Reading List: Staff Picks by Emily Stein
February 27, 2025
By Emily Stein, Photoarchivist, Frick Art Research Library

Hey there! I'm Emily, a Photoarchivist at the Frick Art Research Library. I work with the library’s collection of photographic reproductions of works of art from all over the world—over 1.5 million strong and growing. My favorite part of the role is looking at different artworks every day and researching their histories.
My goal is to make our analog and digital resources (check out our digitized materials in the Frick Digital Collections) more relevant and accessible, such as by composing blogs and #PhotoarchiveFind posts on The Frick Collection’s social media channels. Outside of work, I like taking walks in nature and enthusiastically watching Jeopardy! if I make it home in time.

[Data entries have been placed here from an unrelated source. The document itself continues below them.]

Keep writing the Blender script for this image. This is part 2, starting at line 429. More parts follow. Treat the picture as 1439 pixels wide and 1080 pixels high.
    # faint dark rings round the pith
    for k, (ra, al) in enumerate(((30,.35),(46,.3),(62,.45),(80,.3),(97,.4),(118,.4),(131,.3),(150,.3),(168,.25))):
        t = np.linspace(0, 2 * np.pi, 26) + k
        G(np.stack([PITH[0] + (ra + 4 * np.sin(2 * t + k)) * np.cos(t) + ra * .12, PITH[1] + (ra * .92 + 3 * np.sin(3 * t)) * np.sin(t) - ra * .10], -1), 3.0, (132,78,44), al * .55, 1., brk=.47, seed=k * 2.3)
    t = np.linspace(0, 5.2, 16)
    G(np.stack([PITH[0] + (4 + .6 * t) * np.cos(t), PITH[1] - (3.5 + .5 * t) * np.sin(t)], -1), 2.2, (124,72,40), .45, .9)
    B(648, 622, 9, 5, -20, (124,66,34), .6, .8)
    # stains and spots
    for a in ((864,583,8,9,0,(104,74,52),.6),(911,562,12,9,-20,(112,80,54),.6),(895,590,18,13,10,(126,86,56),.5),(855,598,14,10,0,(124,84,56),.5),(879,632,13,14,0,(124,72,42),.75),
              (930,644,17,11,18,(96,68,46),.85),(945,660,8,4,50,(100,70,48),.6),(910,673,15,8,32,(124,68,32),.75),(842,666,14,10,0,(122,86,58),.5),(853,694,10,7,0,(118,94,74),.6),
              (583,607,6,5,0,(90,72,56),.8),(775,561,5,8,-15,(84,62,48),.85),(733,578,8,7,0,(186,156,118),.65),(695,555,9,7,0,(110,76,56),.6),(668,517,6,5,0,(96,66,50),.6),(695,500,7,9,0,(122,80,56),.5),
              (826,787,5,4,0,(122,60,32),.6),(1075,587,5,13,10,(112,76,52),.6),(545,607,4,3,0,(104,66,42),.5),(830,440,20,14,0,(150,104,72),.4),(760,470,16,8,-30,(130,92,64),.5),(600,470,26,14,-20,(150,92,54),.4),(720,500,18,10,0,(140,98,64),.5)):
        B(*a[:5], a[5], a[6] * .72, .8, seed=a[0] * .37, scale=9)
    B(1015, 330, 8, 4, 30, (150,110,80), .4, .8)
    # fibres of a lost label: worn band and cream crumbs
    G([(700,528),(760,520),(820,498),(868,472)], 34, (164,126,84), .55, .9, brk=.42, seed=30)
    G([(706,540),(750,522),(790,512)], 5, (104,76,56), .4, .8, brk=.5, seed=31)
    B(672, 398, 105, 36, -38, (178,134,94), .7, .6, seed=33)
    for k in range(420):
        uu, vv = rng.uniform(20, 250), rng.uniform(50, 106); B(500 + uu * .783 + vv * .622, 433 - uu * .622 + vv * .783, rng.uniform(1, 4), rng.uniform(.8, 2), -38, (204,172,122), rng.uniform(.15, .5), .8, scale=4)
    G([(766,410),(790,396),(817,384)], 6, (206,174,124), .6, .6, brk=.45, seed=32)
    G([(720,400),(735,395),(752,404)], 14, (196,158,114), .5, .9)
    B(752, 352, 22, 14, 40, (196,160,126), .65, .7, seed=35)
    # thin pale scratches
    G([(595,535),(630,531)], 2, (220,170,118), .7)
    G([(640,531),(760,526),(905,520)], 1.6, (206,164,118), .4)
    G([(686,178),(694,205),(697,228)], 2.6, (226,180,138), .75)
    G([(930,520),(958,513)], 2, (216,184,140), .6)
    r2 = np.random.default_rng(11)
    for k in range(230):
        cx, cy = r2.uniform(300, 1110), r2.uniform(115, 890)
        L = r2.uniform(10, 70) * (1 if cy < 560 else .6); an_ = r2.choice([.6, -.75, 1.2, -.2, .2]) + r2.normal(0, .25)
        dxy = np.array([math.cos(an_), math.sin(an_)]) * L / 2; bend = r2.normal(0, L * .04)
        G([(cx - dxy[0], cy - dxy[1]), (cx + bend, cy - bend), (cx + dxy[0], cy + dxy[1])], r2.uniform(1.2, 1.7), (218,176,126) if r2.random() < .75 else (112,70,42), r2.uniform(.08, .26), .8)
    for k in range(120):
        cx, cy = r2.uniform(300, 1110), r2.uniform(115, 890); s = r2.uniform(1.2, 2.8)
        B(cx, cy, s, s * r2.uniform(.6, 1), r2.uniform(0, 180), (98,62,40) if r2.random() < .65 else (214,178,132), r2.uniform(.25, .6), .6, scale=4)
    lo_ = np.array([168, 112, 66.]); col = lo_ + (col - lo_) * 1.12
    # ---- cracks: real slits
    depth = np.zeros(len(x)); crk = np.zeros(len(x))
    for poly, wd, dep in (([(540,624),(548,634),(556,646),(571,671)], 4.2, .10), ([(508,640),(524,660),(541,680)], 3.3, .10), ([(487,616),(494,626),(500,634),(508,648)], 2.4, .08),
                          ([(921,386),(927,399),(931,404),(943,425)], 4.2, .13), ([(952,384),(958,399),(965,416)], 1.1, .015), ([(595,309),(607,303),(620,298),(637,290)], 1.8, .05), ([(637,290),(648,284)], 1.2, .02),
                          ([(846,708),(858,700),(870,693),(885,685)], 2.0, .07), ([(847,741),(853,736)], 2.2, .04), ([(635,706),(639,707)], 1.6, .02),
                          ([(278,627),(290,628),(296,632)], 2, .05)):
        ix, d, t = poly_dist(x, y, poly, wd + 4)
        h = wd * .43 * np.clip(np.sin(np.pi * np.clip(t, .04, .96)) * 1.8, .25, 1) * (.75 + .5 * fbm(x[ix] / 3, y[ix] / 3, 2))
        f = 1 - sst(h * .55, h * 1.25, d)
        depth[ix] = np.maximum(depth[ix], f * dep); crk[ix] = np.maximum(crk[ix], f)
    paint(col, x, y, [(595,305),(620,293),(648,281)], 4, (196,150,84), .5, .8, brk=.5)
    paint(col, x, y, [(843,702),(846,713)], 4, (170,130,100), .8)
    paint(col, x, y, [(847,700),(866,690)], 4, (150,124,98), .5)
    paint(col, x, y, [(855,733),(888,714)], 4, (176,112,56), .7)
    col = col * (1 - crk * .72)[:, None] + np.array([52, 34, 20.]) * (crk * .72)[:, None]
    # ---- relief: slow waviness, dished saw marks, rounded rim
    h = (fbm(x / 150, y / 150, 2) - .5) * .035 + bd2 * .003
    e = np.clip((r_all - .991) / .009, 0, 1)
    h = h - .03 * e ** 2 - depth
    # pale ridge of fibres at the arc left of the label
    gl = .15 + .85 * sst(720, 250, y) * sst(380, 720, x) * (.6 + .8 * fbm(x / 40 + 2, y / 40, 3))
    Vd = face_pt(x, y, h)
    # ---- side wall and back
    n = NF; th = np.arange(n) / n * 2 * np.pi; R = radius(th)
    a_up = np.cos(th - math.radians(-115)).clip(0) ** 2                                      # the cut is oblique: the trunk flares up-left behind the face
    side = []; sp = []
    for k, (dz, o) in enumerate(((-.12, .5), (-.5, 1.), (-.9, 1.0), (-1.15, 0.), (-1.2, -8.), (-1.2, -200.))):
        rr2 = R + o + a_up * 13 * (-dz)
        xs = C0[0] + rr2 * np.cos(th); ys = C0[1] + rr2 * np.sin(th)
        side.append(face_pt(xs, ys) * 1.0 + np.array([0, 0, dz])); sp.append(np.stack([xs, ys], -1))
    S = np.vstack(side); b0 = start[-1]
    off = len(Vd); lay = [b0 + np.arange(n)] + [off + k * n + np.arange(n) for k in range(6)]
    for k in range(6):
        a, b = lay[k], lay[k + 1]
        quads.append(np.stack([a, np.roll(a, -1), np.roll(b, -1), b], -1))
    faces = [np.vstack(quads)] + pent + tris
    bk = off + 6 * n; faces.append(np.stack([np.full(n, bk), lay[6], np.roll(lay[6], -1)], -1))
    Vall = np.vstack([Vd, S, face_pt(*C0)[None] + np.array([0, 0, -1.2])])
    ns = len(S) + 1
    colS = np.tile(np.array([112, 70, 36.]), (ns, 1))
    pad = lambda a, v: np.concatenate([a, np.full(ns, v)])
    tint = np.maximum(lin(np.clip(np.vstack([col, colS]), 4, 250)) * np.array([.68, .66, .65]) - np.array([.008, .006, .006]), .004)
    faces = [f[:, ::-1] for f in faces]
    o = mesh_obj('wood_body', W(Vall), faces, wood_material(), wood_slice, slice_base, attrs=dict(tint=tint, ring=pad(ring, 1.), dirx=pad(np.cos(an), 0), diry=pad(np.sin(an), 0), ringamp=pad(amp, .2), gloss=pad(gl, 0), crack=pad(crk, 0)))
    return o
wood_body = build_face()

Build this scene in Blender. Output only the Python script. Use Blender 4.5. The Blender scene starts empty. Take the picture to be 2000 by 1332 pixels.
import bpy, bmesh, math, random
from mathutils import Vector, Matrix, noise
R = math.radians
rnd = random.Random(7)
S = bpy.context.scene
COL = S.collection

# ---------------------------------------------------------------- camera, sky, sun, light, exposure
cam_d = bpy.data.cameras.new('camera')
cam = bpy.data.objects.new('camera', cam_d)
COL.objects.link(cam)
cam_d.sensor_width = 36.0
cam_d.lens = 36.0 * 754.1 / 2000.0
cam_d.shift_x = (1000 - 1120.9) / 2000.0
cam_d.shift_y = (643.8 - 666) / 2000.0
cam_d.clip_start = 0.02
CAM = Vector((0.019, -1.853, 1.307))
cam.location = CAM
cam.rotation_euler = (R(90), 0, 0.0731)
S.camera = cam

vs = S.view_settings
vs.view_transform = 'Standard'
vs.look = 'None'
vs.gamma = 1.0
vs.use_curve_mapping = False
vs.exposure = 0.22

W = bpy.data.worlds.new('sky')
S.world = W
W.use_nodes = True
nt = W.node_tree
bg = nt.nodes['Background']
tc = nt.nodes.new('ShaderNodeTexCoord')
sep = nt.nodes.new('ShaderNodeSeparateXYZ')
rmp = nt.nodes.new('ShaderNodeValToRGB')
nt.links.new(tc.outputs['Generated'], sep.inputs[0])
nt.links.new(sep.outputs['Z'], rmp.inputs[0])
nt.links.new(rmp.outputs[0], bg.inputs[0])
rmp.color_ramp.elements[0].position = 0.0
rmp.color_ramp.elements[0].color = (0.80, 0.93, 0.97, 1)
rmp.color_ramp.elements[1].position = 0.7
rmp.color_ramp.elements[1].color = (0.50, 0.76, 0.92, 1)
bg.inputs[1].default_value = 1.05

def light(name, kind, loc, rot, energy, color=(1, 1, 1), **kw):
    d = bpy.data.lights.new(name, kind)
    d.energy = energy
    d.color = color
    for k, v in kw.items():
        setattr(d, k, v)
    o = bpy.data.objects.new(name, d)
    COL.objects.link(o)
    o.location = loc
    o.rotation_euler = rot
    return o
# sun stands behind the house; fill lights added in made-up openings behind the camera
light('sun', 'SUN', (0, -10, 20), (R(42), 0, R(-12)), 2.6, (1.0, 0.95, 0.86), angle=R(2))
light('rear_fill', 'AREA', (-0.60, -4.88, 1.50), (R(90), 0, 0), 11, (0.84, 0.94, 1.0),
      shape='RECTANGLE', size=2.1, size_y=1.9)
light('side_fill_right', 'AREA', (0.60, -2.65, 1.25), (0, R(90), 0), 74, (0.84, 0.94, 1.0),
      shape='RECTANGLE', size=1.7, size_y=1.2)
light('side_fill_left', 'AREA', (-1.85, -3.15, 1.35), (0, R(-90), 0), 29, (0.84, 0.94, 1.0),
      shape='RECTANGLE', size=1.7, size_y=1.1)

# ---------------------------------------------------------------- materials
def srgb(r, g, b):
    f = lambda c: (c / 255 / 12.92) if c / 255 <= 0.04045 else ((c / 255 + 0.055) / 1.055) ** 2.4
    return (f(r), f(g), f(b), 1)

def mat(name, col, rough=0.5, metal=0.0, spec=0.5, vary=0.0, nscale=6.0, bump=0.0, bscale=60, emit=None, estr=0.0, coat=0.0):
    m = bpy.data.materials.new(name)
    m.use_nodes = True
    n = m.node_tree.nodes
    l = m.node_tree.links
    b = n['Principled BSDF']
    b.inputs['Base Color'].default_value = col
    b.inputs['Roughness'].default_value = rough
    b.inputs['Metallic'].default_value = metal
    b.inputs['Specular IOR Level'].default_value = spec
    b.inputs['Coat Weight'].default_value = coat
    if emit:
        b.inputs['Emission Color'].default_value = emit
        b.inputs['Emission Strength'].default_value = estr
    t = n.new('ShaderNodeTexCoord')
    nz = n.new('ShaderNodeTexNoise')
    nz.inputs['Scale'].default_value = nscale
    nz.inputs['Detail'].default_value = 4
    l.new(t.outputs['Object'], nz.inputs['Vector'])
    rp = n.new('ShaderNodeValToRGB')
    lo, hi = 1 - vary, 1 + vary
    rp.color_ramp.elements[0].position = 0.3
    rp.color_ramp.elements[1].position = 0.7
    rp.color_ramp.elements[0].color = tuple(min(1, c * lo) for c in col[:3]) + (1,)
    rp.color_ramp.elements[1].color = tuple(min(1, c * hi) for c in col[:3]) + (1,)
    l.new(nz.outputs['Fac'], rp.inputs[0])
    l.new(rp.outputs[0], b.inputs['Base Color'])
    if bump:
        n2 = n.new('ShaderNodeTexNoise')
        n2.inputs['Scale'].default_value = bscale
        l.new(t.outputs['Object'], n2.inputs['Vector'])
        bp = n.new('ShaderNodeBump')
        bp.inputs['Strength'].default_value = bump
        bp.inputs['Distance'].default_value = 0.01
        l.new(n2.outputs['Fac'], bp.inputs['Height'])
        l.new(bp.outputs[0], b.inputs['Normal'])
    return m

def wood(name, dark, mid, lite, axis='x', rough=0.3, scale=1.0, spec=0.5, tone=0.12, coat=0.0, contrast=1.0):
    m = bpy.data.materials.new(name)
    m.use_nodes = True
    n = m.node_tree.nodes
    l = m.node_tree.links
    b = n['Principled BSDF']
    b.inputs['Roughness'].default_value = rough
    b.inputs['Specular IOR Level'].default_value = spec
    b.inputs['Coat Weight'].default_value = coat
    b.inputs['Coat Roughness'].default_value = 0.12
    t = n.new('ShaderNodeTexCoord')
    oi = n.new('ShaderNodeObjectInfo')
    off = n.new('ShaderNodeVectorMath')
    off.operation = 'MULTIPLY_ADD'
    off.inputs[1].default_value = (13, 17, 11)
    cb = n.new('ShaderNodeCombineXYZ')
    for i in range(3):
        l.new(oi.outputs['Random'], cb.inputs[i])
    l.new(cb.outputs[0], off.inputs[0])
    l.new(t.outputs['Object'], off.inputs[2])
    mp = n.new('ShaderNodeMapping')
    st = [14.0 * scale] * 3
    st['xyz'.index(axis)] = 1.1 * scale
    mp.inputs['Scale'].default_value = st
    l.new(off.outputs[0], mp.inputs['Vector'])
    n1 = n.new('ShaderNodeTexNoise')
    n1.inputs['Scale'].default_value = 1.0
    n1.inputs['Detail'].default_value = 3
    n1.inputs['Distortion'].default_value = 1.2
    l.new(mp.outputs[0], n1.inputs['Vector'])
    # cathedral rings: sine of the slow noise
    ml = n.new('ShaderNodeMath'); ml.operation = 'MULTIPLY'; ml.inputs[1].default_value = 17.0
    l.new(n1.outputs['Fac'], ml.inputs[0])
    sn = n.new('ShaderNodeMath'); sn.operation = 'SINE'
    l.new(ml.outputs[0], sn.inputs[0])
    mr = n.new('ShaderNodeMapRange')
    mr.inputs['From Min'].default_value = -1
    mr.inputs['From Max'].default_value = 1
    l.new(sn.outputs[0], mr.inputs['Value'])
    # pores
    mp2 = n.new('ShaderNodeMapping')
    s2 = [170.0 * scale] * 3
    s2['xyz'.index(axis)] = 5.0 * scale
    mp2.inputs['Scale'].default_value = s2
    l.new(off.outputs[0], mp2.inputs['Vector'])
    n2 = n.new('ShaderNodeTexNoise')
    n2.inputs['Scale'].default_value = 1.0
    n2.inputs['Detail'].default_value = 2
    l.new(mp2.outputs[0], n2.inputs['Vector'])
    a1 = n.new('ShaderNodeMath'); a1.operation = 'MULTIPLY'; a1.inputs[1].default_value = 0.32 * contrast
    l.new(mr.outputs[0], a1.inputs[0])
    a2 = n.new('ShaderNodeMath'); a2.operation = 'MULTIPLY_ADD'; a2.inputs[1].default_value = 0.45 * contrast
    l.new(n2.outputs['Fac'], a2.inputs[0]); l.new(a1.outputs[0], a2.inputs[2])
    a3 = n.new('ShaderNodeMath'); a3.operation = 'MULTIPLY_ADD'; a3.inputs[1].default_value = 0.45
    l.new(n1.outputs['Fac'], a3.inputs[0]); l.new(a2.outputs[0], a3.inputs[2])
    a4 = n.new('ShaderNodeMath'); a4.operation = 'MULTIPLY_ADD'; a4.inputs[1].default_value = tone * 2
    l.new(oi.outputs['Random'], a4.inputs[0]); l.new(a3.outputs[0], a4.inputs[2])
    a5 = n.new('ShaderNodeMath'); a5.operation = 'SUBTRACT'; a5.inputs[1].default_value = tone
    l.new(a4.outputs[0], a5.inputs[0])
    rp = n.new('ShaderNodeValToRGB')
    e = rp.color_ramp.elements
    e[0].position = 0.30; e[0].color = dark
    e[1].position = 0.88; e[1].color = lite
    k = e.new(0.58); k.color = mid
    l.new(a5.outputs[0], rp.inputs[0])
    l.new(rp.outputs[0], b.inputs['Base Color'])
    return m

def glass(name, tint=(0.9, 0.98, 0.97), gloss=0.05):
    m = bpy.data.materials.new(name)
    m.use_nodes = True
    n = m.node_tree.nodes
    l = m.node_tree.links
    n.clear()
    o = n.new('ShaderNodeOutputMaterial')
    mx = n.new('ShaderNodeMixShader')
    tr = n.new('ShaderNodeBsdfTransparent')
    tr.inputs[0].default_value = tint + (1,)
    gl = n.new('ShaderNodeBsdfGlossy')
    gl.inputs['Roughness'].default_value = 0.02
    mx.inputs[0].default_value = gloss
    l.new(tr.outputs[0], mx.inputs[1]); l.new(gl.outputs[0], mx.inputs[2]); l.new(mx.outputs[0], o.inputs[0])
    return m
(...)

In exploring the library’s vast collections, these are some titles that struck a chord with me. You can check them out when the reading room at our historic East 71st Street home reopens in April 2025!
Edited by Andrea Bacchi and Anna Coliva (2017)
I visited the Galleria Borghese in Rome many years ago, before I was an art historian and before I knew what a photo archive even was. I’ll never forget how the tour guide said to approach Bernini’s Apollo and Daphne from the back, so we could see the story unfold as we walked around the sculpture. It made such an impression that my parents purchased a miniature replica for their home. How he sculpted such movement of flesh from a block of marble is out of this world. The artist’s son, also his father’s biographer, described him as a “monster of genius.”
- Wayne Thiebaud
By John Wilmerding, with contributions by Pepe Karmel (2012)
What makes Thiebaud’s style exceptional, to my eye, is the combination of an attention-grabbing, mood-boosting palette with rich, thick, carefully chosen lines. Throughout the painter’s long career (he lived to age 101), he walked the line between Abstract Expressionism, Pop Art, and a unique je ne sais quoi. The poet Wallace Stevens called him “the emperor of ice cream.” His representations of confections are a welcome reminder to treat yourself to the finer things in life...like cake.